Still, none of this trumps my admiration for Adichie’s grasp of
social dynamics, and her precision and fearlessness in committing them
to the page. Midway through her cultural anatomy lesson, I found myself
laughing—ruefully, from recognizing myself and my country, but also
delightedly, from recognizing an echo of a familiar voice. In Americanah,
Adichie is to blackness what Philip Roth is to Jewishness: its most
obsessive taxonomist, its staunchest defender, and its fiercest critic.
Roth’s transformational imaginative act was to reinvent the
marginal Jew as an American Everyman, even while refusing to downplay
the specificity of Jewishness. Adichie does him one better. From The Namesake to The Joy Luck Club to Pnin,
stories of immigrants adjusting to the United States are as central to
American literature as they are to the American Dream. But Americanah,
which seems in some ways like that kind of story, surprises us: Its arc
is one of return. In the end, Ifemelu goes back to Nigeria, not because
she didn’t succeed in America, not because of any crisis back home, but
simply because she wants to. Roth challenged the identity of the hero.
Adichie challenges the end point of the journey.
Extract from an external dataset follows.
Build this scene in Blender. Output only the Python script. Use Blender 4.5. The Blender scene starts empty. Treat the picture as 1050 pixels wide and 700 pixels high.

That makes Americanah a new kind of migration story, one
that reflects a political shift and suggests a literary one. It’s one of
the better novels I’ve read about life in contemporary America, but I’m
not tempted to call it a Great American Novel. Instead, it strikes me
as an early, imperfect, admirable stab at something new: a Great Global
Novel. Ifemelu was well on her way to becoming an American—that promise
dangled before, and coveted by, so much of the world for so long. She
chooses, instead, to become an Americanah: an identity predicated on
experience rather than nationality, trajectory rather than place. It’s
an open question whether identities like that will change the world for
the better. But, in Adichie, they have already done so for literature.
Americanah by Chimamanda Ngozi Adichie. Alfred A. Knopf.